— BEGIN Provided records —
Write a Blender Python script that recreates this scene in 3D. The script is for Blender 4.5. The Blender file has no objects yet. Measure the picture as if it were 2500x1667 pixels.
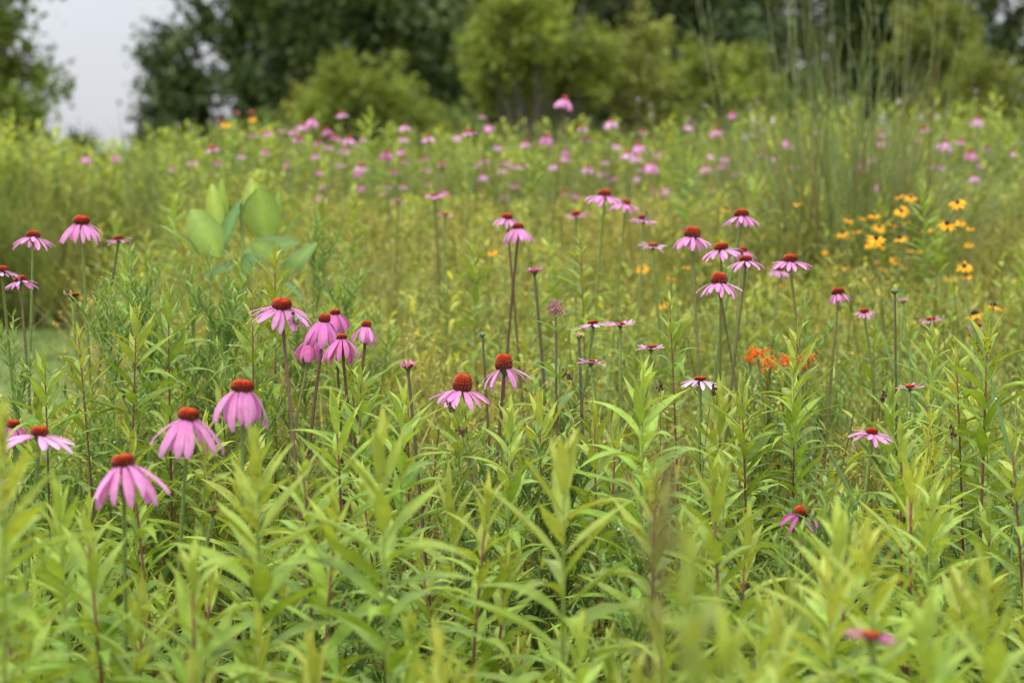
— END Provided records —
— BEGIN Provided records —
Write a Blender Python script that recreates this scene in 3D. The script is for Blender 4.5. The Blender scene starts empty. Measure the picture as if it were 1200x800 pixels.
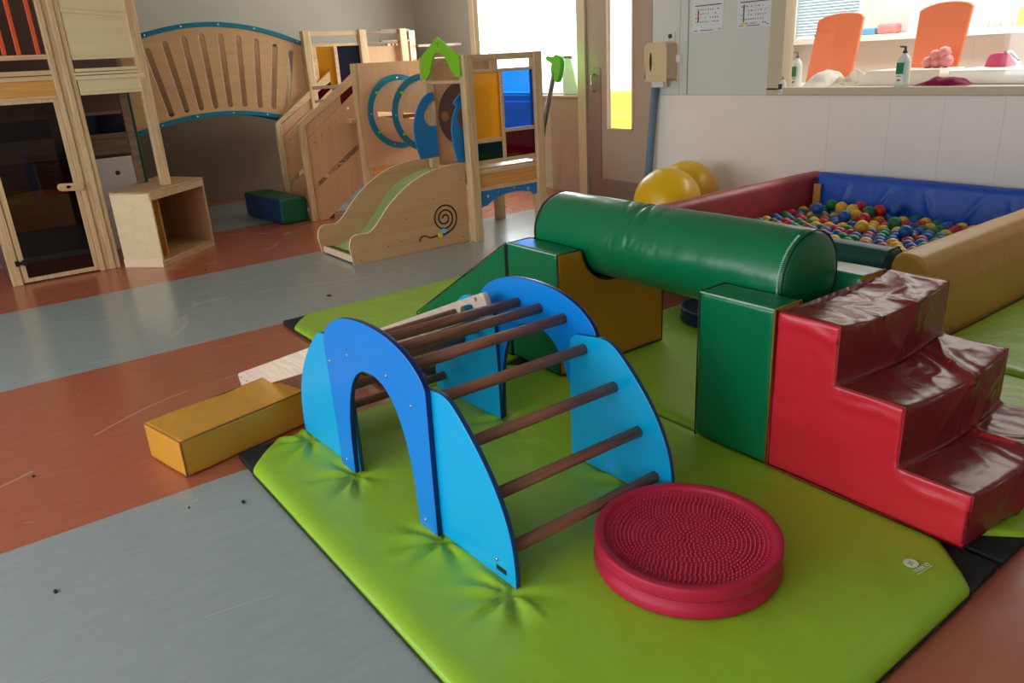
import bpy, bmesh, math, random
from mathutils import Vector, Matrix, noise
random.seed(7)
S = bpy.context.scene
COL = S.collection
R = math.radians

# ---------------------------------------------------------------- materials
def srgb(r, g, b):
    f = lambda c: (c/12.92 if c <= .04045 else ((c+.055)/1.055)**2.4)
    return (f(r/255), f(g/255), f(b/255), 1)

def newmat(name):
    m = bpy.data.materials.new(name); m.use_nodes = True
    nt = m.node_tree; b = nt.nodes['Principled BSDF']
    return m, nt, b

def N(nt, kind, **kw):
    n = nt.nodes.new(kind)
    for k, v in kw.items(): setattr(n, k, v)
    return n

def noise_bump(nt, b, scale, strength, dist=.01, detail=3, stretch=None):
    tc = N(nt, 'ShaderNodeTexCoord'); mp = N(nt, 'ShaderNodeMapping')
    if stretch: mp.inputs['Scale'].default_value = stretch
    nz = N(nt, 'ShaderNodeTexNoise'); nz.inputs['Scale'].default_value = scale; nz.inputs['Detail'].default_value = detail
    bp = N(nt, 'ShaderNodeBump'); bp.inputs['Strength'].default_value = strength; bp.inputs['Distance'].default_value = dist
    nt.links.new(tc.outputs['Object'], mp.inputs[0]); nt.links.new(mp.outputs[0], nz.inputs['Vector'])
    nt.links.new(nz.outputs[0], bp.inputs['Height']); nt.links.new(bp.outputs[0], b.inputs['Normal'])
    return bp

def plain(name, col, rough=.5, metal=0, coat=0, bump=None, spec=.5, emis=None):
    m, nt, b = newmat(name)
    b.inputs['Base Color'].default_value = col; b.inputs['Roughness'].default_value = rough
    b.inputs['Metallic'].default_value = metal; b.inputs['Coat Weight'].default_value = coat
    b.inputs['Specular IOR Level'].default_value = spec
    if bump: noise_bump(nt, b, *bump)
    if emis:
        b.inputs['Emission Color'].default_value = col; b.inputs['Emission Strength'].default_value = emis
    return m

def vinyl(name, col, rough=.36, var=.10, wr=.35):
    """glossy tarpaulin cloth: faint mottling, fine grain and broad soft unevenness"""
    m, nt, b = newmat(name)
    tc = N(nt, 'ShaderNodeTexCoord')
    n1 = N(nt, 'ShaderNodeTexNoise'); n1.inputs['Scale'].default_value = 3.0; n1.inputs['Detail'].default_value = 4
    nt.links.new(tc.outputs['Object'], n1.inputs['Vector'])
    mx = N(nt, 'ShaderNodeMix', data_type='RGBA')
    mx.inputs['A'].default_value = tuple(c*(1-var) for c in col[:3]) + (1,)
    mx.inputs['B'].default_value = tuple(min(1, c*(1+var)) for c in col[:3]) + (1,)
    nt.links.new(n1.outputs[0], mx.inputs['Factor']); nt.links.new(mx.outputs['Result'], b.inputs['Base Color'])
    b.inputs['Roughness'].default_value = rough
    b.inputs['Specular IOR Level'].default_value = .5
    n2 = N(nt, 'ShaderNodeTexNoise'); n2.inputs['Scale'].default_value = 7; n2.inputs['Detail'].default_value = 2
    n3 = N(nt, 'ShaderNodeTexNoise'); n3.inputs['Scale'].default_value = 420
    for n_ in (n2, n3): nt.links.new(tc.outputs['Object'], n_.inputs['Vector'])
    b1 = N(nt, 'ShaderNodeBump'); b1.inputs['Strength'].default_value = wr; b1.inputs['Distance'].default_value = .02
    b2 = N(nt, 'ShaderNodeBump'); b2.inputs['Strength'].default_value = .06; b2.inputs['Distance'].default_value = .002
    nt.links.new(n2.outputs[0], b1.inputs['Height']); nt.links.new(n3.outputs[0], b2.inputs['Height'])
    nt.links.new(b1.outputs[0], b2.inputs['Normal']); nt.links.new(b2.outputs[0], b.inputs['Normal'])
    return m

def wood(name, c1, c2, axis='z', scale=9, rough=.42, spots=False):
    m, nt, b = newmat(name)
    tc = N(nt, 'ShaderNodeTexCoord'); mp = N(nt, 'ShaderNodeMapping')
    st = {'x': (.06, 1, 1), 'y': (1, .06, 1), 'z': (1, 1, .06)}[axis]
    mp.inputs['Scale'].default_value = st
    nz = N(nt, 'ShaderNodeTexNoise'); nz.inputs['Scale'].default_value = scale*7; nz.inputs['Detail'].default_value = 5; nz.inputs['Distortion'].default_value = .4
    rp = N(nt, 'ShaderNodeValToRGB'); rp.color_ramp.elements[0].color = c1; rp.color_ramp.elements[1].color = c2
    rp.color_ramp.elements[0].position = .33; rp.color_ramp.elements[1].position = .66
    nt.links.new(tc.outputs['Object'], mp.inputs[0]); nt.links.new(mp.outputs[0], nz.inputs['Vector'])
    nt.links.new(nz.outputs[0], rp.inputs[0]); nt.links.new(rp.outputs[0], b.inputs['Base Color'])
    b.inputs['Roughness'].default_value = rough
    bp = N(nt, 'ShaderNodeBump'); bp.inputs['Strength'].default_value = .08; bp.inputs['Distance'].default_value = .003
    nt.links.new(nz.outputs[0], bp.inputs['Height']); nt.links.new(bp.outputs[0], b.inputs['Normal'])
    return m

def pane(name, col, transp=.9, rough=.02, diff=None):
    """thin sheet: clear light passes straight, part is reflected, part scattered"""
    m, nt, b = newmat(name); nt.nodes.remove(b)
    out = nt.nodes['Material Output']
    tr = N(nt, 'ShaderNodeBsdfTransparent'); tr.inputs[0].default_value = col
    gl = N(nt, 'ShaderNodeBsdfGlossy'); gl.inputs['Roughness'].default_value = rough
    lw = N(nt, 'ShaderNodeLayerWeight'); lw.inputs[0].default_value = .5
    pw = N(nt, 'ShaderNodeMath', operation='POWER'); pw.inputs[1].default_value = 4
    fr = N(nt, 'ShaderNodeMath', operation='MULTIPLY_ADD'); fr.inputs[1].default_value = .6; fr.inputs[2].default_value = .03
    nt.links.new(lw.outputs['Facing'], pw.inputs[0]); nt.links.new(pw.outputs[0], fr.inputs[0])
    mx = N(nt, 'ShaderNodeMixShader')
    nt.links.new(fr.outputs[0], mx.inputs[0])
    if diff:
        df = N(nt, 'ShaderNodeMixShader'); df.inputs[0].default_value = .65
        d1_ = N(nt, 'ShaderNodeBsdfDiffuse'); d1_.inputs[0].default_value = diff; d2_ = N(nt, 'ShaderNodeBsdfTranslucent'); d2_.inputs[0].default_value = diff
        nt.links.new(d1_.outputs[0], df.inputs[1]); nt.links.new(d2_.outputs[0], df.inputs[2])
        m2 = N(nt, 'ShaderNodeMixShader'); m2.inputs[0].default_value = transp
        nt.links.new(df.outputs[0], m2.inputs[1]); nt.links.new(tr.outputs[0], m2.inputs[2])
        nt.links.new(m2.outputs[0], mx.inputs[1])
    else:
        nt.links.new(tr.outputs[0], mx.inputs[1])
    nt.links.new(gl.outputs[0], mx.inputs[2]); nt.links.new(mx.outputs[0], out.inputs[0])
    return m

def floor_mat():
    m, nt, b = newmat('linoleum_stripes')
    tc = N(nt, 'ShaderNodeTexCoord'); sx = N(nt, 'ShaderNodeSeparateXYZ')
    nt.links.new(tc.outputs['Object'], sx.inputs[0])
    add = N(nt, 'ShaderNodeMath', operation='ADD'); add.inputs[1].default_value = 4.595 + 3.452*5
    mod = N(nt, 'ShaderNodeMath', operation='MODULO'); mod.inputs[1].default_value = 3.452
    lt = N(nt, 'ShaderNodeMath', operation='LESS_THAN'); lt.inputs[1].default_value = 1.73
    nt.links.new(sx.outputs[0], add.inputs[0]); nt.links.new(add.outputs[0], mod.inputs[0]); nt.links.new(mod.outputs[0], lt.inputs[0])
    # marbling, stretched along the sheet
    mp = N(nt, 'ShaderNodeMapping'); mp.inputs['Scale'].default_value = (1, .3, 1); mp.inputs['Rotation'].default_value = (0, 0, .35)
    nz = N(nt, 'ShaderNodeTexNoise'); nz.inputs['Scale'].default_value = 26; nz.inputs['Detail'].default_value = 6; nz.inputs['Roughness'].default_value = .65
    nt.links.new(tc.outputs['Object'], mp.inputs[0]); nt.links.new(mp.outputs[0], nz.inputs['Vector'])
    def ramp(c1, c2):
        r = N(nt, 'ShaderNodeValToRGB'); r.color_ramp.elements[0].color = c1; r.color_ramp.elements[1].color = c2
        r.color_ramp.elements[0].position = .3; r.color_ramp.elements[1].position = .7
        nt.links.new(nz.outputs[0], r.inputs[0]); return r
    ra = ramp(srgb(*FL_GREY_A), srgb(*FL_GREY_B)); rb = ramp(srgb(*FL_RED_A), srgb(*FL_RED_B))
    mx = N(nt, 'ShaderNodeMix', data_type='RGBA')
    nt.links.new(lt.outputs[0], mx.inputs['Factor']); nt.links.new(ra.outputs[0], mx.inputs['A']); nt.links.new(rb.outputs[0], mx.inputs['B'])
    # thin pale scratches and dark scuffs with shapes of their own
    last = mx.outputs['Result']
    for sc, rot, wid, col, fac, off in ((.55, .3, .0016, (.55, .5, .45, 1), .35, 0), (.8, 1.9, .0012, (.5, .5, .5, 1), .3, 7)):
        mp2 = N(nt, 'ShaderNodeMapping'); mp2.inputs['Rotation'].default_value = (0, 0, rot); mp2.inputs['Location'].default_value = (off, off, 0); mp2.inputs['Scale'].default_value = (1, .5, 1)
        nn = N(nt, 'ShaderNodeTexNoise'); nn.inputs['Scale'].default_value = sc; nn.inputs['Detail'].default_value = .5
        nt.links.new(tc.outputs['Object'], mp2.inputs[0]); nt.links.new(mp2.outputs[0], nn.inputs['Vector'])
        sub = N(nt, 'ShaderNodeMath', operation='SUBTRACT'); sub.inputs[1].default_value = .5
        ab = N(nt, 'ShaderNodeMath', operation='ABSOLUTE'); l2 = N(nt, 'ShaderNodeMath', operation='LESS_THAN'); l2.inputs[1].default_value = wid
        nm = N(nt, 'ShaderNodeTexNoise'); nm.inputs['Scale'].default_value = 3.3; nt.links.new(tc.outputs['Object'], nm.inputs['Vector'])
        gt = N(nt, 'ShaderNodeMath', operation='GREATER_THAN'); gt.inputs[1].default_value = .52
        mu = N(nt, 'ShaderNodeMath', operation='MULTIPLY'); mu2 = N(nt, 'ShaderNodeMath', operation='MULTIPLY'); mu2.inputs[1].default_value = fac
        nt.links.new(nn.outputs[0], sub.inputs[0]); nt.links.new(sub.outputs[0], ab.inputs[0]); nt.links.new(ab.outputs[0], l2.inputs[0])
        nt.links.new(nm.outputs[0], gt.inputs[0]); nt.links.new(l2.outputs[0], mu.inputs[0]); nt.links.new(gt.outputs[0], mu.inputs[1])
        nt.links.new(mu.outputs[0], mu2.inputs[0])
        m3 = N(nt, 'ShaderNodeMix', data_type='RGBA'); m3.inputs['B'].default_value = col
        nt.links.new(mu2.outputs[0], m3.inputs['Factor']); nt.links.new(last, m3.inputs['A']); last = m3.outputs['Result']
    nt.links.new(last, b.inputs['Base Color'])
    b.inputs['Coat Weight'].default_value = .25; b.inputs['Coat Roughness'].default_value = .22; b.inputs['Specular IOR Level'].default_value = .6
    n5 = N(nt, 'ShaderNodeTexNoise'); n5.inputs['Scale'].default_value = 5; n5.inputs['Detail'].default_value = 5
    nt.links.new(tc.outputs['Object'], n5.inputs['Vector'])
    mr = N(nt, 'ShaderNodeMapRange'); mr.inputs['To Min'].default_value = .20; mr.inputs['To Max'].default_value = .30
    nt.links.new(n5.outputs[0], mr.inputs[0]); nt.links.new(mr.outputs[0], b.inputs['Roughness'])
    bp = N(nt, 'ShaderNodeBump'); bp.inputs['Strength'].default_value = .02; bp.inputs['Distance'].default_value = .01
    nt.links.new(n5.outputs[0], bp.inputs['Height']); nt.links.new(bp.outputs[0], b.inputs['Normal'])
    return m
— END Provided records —
- _Stated exercise_
Please list every line of the records that contains "Blender".

- _Answer to the task_
Write a Blender Python script that recreates this scene in 3D. The script is for Blender 4.5. The Blender file has no objects yet. Measure the picture as if it were 2500x1667 pixels.
Write a Blender Python script that recreates this scene in 3D. The script is for Blender 4.5. The Blender scene starts empty. Measure the picture as if it were 1200x800 pixels.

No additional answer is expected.